I have always looked at this as trying to figure out the motivation of the seller. If you can get a killer deal as a new customer, but existing customers can't get anything for loyalty. It's obvious that the marketing goals of the company is to get new customers. They either have no interest in existing customers or there is no competition. Since they have a killer deal for new customers, there must be competition. That narrows their motivation down to no interest in existing customers. With a service strategy like that, they are encouraging churn.
Since it seems that the entire industry has the same business model (not a lot of originality here), they are implying that if you are a value shopper (a nice way of saying someone who is trying to get the best price for a product), with everything on balance, you'll be changing providers whenever your contract expires.
This drives the cost of providing service for the provider. Someone has to pay for the killer deal. As has been mentioned earlier in this thread, if the providers took a more balanced approach, they could reduce churn and maybe make more profit. The only problem is that nasty competition thing again.

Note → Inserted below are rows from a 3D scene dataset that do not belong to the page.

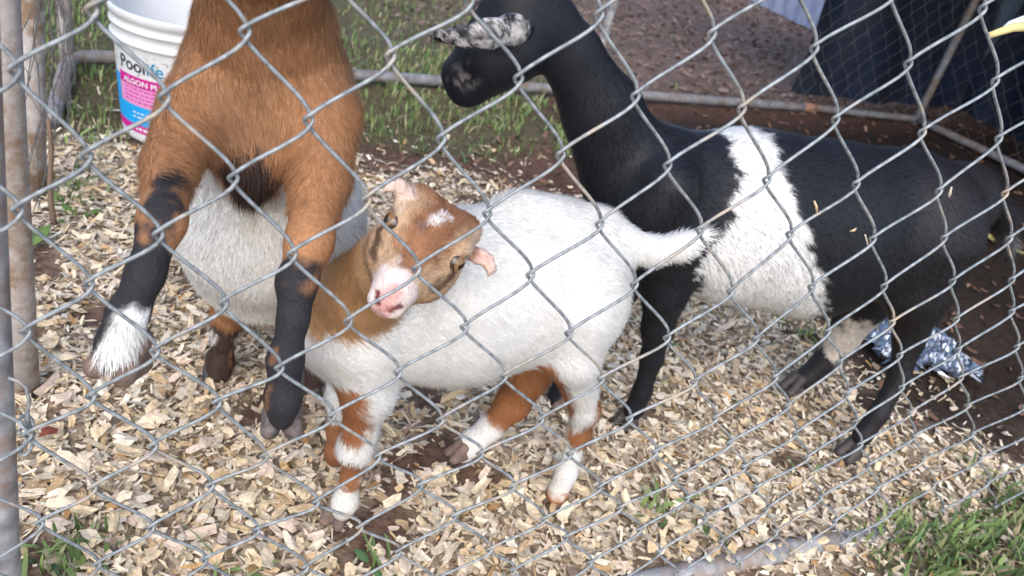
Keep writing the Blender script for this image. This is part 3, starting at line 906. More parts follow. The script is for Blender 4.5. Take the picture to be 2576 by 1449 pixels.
# ------------------------------------------------------------------ brown goat rearing against the fence
def make_brown():
    b = Beast()
    FY = (np.array([0, 1.0, 0]), 1.1)
    P, R = px_chain([(675, -260, .16, 135), (672, -60, .21, 140), (670, 80, .25, 172), (672, 215, .27, 208), (664, 290, .275, 176)])
    b.chain(P, R, 0.03, FY)
    P, R = px_chain([(664, 300, .29, 170), (680, 540, .34, 232), (690, 600, .38, 215), (700, 560, .50, 200)])
    b.chain(P, R, 0.035)
    P, R = px_chain([(635, 400, .22, 92), (628, 455, .225, 58)])
    b.chain(P, R, 0.03)
    legs = {}
    def leg(k_, rows, k=0.03):
        P, R = px_chain(rows)
        b.chain(P, R, k)
        legs[k_] = P
    leg('l', [(490, 285, .22, 95), (428, 415, .165, 64), (408, 555, .105, 54), (366, 690, .07, 41), (322, 790, .052, 44), (294, 868, .044, 45), (290, 892, .042, 42)])
    leg('r', [(815, 300, .22, 96), (806, 450, .17, 72), (778, 610, .105, 55), (747, 712, .07, 46), (738, 800, .056, 34), (718, 905, .047, 40), (712, 1000, .042, 41), (709, 1050, .040, 33)])
    leg('hl', [(660, 640, .48, 110), (600, 735, .40, 66), (575, 790, .41, 40), (562, 850, .405, 28), (556, 905, .40, 27), (552, 935, .395, 29)])
    leg('hr', [(760, 640, .48, 110), (830, 760, .42, 62), (815, 850, .40, 38), (798, 920, .385, 28), (785, 960, .375, 28)])
    # neck and head carried up over the top of the fence
    nk = at_y(675, -260, .16)
    hd0 = np.array([nk[0] - 0.01, 0.12, nk[2] + 0.09])
    b.chain([nk, hd0], [0.058, 0.050], 0.03)
    fw = np.array([-0.15, -0.85, -0.25]); fw /= np.linalg.norm(fw)
    sx_ = np.cross(fw, ZD); sx_ /= np.linalg.norm(sx_)
    up_ = np.cross(sx_, fw)
    b.ell(hd0 + up_ * 0.02, (0.052, 0.066, 0.056), np.stack([sx_, fw, up_], 1), 0.03)
    b.cone(hd0 + fw * 0.03 + up_ * 0.01, hd0 + fw * 0.10 - up_ * 0.02, 0.045, 0.03, 0.03)
    for s in (-1, 1):
        b.chain([hd0 + sx_ * s * 0.045 + up_ * 0.03 - fw * 0.02, hd0 + sx_ * s * 0.09 + up_ * 0.03 - fw * 0.02, hd0 + sx_ * s * 0.14 + up_ * 0.01], [0.014, 0.024, 0.006], 0.01, (up_ * .4 + fw, 2.4))
    V, Q = b.mesh(0.0042)
    cap = cap_mask
    Bc = np.array([0.335, 0.165, 0.078])
    tuft0, tuft1 = at_y(632, 425, .19), at_y(622, 470, .195)
    L_, R_, HL, HR = legs['l'], legs['r'], legs['hl'], legs['hr']
    def colf(P):
        Pn = P + 0.014 * (np.stack([vnoise(P, 40, 60 + k) for k in range(3)], 1) - 0.5) + 0.010 * (np.stack([vnoise(P, 130, 65 + k) for k in range(3)], 1) - 0.5)
        c = np.tile(Bc, (len(P), 1)) * (0.75 + 0.5 * fnoise(P, 16, 12))[:, None]
        # paler greyish midline on the chest
        c = blend(c, cap(Pn, at_y(640, 40, .17), at_y(600, 380, .2), 0.034, .6) * .45, np.array([0.27, 0.15, 0.085]))
        c = blend(c, cap(Pn, at_y(668, 40, .17), at_y(668, 200, .19), 0.012, .8) * .4, np.array([0.40, 0.23, 0.13]))
        # white belly
        zt = 0.395 - 0.055 * sst(-0.16, -0.10, Pn[:, 0])
        w = sst(0.008, -0.008, Pn[:, 2] + 0.30 * (Pn[:, 1] - 0.30) - zt) * sst(0.222, 0.245, Pn[:, 1])
        w = np.maximum(w, sst(0.006, -0.006, Pn[:, 2] + 0.05 * (Pn[:, 0] + 0.16) - 0.366) * sst(0.165, 0.185, Pn[:, 1]))
        w = np.maximum(w, cap(Pn, at_y(530, 430, .26), at_y(470, 640, .3), 0.040, .2) * sst(.21, .235, Pn[:, 1]))
        w = np.maximum(w, cap(Pn, at_y(735, 490, .2), at_y(730, 540, .24), 0.016, .3))
        w *= 1 - sst(0.47, 0.52, Pn[:, 1])
        thigh = sst(0.165, 0.150, Pn[:, 2] - 0.22 * np.maximum(0, Pn[:, 0] + 0.10))
        w *= 1 - np.clip(thigh, 0, 1)
        c = blend(c, w, np.array([0.80, 0.78, 0.745]))
        c = blend(c, cap(Pn, at_y(628, 515, .25), at_y(640, 560, .27), 0.013, .7) * .45, np.array([0.66, 0.56, 0.33]))
        c = blend(c, cap(P, at_y(535, 450, .26), at_y(540, 475, .26), 0.010, .8) * sst(.5, .62, vnoise(P, 220, 3)) * .6, np.array([0.16, 0.14, 0.13]))
        # black brisket tuft
        c = blend(c, cap(Pn, tuft0, tuft1, 0.0215, .25), np.array([0.035, 0.022, 0.02]))
        K1 = np.array([0.026, 0.025, 0.029])
        # front legs: black with brown flashes
        fl = np.maximum.reduce([cap(Pn, L_[i] - (0, 0, 0.012 * (i == 2)), L_[i + 1], 0.03 - 0.008 * (i == 2), .15) for i in range(2, 6)])
        fl = np.maximum(fl, cap(Pn, at_y(425, 425, .12), at_y(430, 480, .1), 0.016, .3))
        fl = np.maximum(fl, cap(Pn, at_y(390, 490, .1), at_y(400, 540, .09), 0.0125, .4))
        c = blend(c, fl, K1)
        c = blend(c, cap(Pn, at_y(450, 555, .1), at_y(432, 640, .09), 0.0085, .4), Bc * 1.05)
        c = blend(c, cap(Pn, at_y(462, 500, .13), at_y(455, 560, .12), 0.007, .4), Bc * 1.1)
        c = blend(c, cap(Pn, at_y(395, 720, .07), at_y(372, 815, .055), 0.0055, .4), Bc * 0.95)
        c = blend(c, cap(Pn, at_y(335, 815, .035), at_y(285, 890, .025), 0.0145, .25), np.array([0.78, 0.77, 0.75]))
        fr = np.maximum.reduce([cap(Pn, R_[i], R_[i + 1], 0.03, .1) for i in range(4, 7)])
        fr = np.maximum(fr, cap(Pn, at_y(774, 560, .08), at_y(742, 700, .05), 0.0105, .4))
        fr = np.maximum(fr, cap(Pn, R_[3], R_[4], 0.0185, .25))
        c = blend(c, fr, K1)
        c = blend(c, cap(Pn, at_y(798, 640, .09), at_y(785, 745, .07), 0.006, .4), Bc * 1.1)
        c = blend(c, cap(Pn, at_y(712, 665, .06), at_y(705, 695, .05), 0.0065, .4), Bc * 1.0)
        c = blend(c, cap(Pn, at_y(672, 880, .045), at_y(664, 1040, .035), 0.0030, .5) * .6, Bc * 0.7)
        c = blend(c, cap(P, at_y(731, 727, .03), at_y(731, 728, .03), 0.0028, .4), np.array([0.42, 0.30, 0.20]))
        c = blend(c, cap(P, at_y(742, 728, .03), at_y(742, 729, .03), 0.0022, .4), np.array([0.42, 0.30, 0.20]))
        # hind shanks
        for h in (HL, HR):
            c = blend(c, np.maximum(cap(Pn, h[3], h[4], 0.03, .1), cap(Pn, h[4], h[-1] + (0, 0, -.02), 0.03, .1)), np.array([0.05, 0.03, 0.025]))
        c = blend(c, cap(Pn, at_y(548, 845, .40), at_y(585, 838, .41), 0.0085, .3), np.array([0.72, 0.68, 0.65]))
        c = blend(c, cap(Pn, at_y(580, 880, .40), at_y(578, 940, .40), 0.0065, .4) * .8, Bc * 0.8)
        return np.clip(c, 0.006, 0.85)
    org = np.array([-0.15, 0.36, 0.0])
    o = obj('brown_goat', V, Q, M_skin, None, org, cols=colf(V))
    prop(o, 'brown goat with white belly rearing up with black front legs on the fence', 'goat', 'goats in the pen')
    nv = body_normals(o)
    def comb(P):
        d = np.tile(np.array([0.0, 0.0, -1.0]), (len(P), 1))
        bl = sst(0.38, 0.33, P[:, 2])[:, None] * sst(.2, .25, P[:, 1])[:, None]
        out = np.stack([(P[:, 0] + 0.15) * 6, 0 * P[:, 0], np.full(len(P), -0.75)], 1)
        d = d * (1 - bl) + out * bl
        ch = sst(0.37, 0.42, P[:, 2])[:, None]
        d = d + ch * np.stack([-(P[:, 0] + 0.155) * 4 + 0.25, 0 * P[:, 0], 0 * P[:, 0]], 1)
        return d
    def lenf(P):
        L = np.full(len(P), 0.0105)
        legm = np.maximum.reduce([cap(P, L_[i], L_[i + 1], 0.03, .1) for i in range(2, 6)] + [cap(P, R_[i], R_[i + 1], 0.03, .1) for i in range(2, 7)])
        L *= 1 - 0.68 * legm
        L += 0.012 * cap(P, at_y(325, 840, .03), at_y(290, 885, .03), 0.014, .3)
        L += 0.012 * cap(P, tuft0, tuft1, 0.022, .3)
        L += 0.000 * sst(0.40, 0.33, P[:, 2]) * sst(.22, .26, P[:, 1])
        L *= sst(0.008, 0.03, P[:, 2])
        return L
    fur('fur', o, V, Q, nv, colf, comb, lenf, 170000, 0.0007, 0.26, 9, 0.16)
    near = V[Q[:, 0]][:, 1] < 0.32
    fur('fur', o, V, Q[near], nv, colf, comb, lenf, 80000, 0.0006, 0.28, 10, 0.2)
    hoof(o, at_y(252, 972, .022), np.array([-0.35, -0.75, -0.2]), np.array([.15, 0.25, 1.0]), 0.040, 0.042, M_hoof)
    hoof(o, at_y(704, 1128, .022), np.array([-0.05, -0.75, -0.2]), np.array([0.03, 0.25, 1.0]), 0.035, 0.050, M_hoof_grey)
    hoof(o, at_z(540, 968, 0.004), np.array([-0.1, -1, 0]), ZD, 0.036, 0.038, M_hoof_dark)
    hoof(o, at_z(778, 1003, 0.004), np.array([0.1, -1, 0]), ZD, 0.036, 0.038, M_hoof_dark)
    for s in (-1, 1):
        eye(o, hd0 + sx_ * s * 0.040 + fw * 0.025 + up_ * 0.022, sx_ * s + fw * .4, fw, 0.011)
    return o
make_brown()

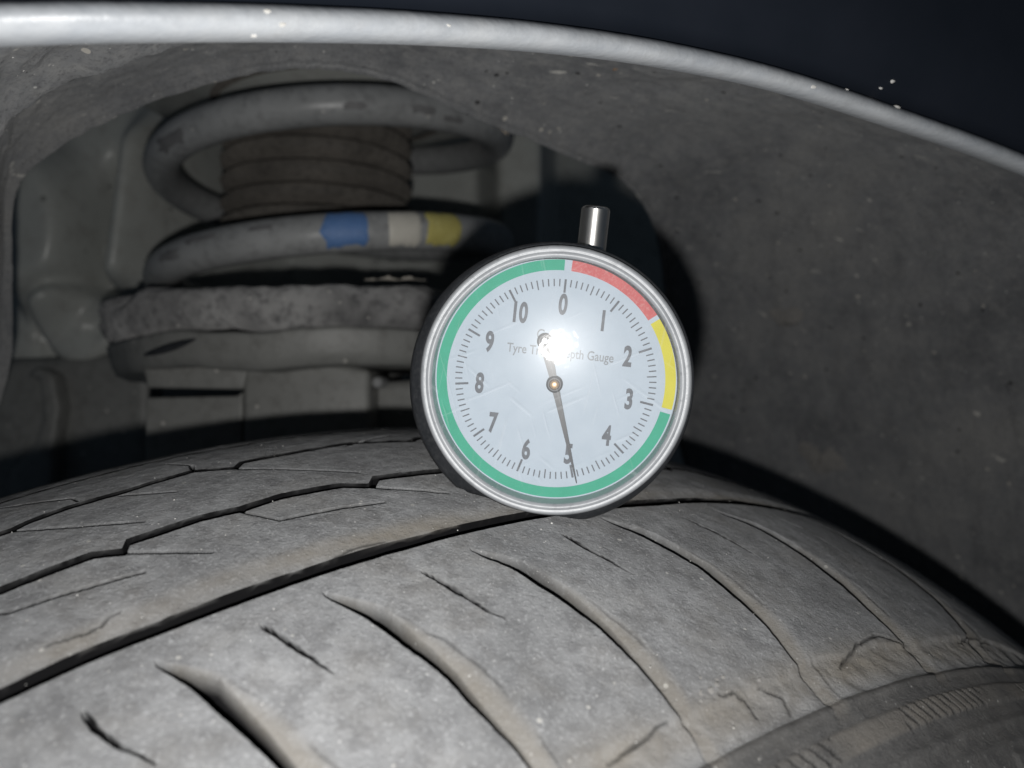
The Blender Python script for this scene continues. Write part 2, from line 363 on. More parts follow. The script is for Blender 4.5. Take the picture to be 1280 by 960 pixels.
# inner wing: pressed steel panel behind the spring
NX, NY = 260, 170
gx = np.linspace(-.34, .20, NX); gy = np.linspace(-.10, .24, NY); X, Y = np.meshgrid(gx, gy, indexing='ij')
D = .352 + .075 * sm(-.158, -.118, X)
def bump2(cx, cy, rx, ry, h, edge=.35):
    q = np.sqrt(((X - cx) / rx) ** 2 + ((Y - cy) / ry) ** 2); return h * (1 - sm(1 - edge, 1 + edge * .35, q))
D -= bump2(-.203, .066, .021, .042, .026, .5)
rt_ = X + .1675 - .14 * (Y - .06)
D -= .024 * np.exp(-(rt_ / np.where(rt_ < 0, .0075, .011)) ** 2) * sm(.035, .05, Y) * (1 - sm(.10, .13, Y))
D -= bump2(-.189, .0245, .020, .019, .010, .35)
qr = np.hypot(X + .189, Y - .0245); D += .006 * np.exp(-((qr - .0205) / .003) ** 2)
D += bump2(-.181, .0245, .0055, .0045, .003, .5)
D += .012 * np.exp(-((X + .1810 - .10 * (Y - .06)) / .0035) ** 2) * sm(.03, .05, Y) * (1 - sm(.09, .11, Y))
D += .0015 * fbm(X * 30, Y * 30, 51, 3)
# tower edge at the right of the spring, then a deep dark recess
D -= .055 * sm(-.02, -.005, X) * (1 - sm(.014, .0165, X)) * sm(.02, .06, Y)
D += .10 * sm(.016, .030, X)
Vp = np.stack([X, Y, -D], -1)
pan = tag(link('inner_wing_panel', Vp.reshape(-1, 3), gridfaces(NX, NY), M['panel']), 'grey-green pressed body panel with rounded bulge behind and left of the spring', 'body panel')

# ------------------------------------------------------------------ strut: spring, boot, seats
SX, SD = -.0710, .320           # strut axis: lens x and depth; axis runs along lens y
PIT, RM, RW = .0417, .0651, .00655
def helix(phi): # phi: 0 right, pi/2 front, pi left
    y = .0894 - PIT * (phi - np.pi / 2) / (2 * np.pi)
    return np.stack([SX + RM * np.cos(phi), y, -SD + RM * np.sin(phi)], -1)
spr = thing('coil_spring', 'grey coated steel coil spring with blue, cream and yellow paint marks', 'coil spring', (SX, .02, -SD))
ph = np.linspace(-1.9, 2 * np.pi + np.pi * 1.30, 420)
wire = helix(ph)
rw = np.full(len(ph), RW); rw[:12] *= np.linspace(.8, 1, 12)
V, F = tube(wire, rw, 28); link('wire', V, F, M['coil'], spr)
def patch(phi0, phi1, a0, a1, name, mat, lift=.00035, ragged=.10, seed=0):
    """thin skin on the wire; a is the angle round the wire section (0 = outwards, pi/2 = up)"""
    n, m = 26, 16; p_ = np.linspace(phi0, phi1, n); V = []
    rg = np.random.default_rng(seed + 5)
    e0 = np.interp(np.arange(m), np.arange(0, m, 3), rg.normal(0, ragged, len(range(0, m, 3)))) * (phi1 - phi0)
    e1 = np.interp(np.arange(m), np.arange(0, m, 3), rg.normal(0, ragged, len(range(0, m, 3)))) * (phi1 - phi0)
    f0 = np.interp(np.arange(n), np.arange(0, n, 4), rg.normal(0, ragged * 1.2, len(range(0, n, 4)))) * (a1 - a0)
    f1 = np.interp(np.arange(n), np.arange(0, n, 4), rg.normal(0, ragged * 1.2, len(range(0, n, 4)))) * (a1 - a0)
    for i in range(n):
        for j in range(m):
            u = i / (n - 1); v = j / (m - 1)
            p = phi0 + (phi1 - phi0) * u + e0[j] * (1 - u) + e1[j] * u
            a = a0 + (a1 - a0) * v + f0[i] * (1 - v) + f1[i] * v
            # round the corners
            k_ = 1 - .10 * (abs(2 * v - 1) ** 4); p = (phi0 + phi1) / 2 + (p - (phi0 + phi1) / 2) * k_
            c = helix(np.array(p)); rd = np.array([math.cos(p), 0, math.sin(p)])
            edge = min(u, 1 - u, v, 1 - v); lf = lift * min(1, edge * 9 + .15)
            V.append(c + (RW + lf) * (rd * math.cos(a) + np.array([0, 1, 0]) * math.sin(a)))
    return link(name, V, gridfaces(n, m), mat, spr)
def phi_at(px, turn):
    p = np.linspace(.15, np.pi - .15, 800) + turn * 2 * np.pi; H = helix(p); H = H + RW * np.stack([np.cos(p), 0 * p, np.sin(p)], -1)
    x = 640 + FPX * H[:, 0] / -H[:, 2]; return p[np.argmin(abs(x - px))]
for (x0, x1, nm, mt, sd) in [(404, 459, 'blue_paint_mark', 'paint_blue', 1), (487, 527, 'cream_paint_mark', 'paint_white', 2), (537, 576, 'yellow_paint_mark', 'paint_yellow', 3)]:
    patch(phi_at(x0, 1), phi_at(x1, 1), -.95, 1.15, nm, M[mt], seed=sd, ragged=.035)
for (x0, x1, tn, a0, a1, sd) in [(308, 342, 1, .25, .55, 11), (232, 268, 1, .2, .55, 12), (430, 456, 0, -.55, -.2, 13), (515, 545, 0, -.55, -.15, 14), (556, 582, 0, -.75, -.45, 15), (195, 225, 0, -.9, -.2, 16), (200, 222, 1, -.3, .2, 17)]:
    patch(phi_at(x0, tn), phi_at(x1, tn), a0, a1, 'coating_chip', M['scuff'], .00012, .07, sd)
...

What do you do to differentiate yourself from the competition? The product is a commodity. *D's ESPN is no different than *E's ESPN. They can't offer different programming packages because the programming suppliers are deathly afraid of only getting paid by the subscribers who actually watch their channels.
They can't differentiate with service. It seems that none of them have figured out how to provide good customer service and all have settled for attempting to not piss off their customers bad enough for them to change.
All they have left is price. Since the programming suppliers charge pretty much the same to everyone, the only place to go is with new customers. Hence the mess they're in now.
When your contract is up, you need to evaluate what's available and change providers if there is a better deal. That's what the providers want. They have proven this with their pricing strategy. On the other hand, they hope that you're too lazy to shop and change, because they make a lot more money after the deals expire.
This all boils down to greed being the primary driver in the whole process. That, coupled with marketing departments stocked with none to clever marketers, and management whose idea of a long term goal is making it until lunch time has made this mess.
Personally, I am staying with Dish because there is too much effort to change. I will take their silly price increases and 'fees' until it reaches the point where I decide that pay TV is no longer worth the price. I am lucky that a $50 antenna in my attic picks up dozens on local channels.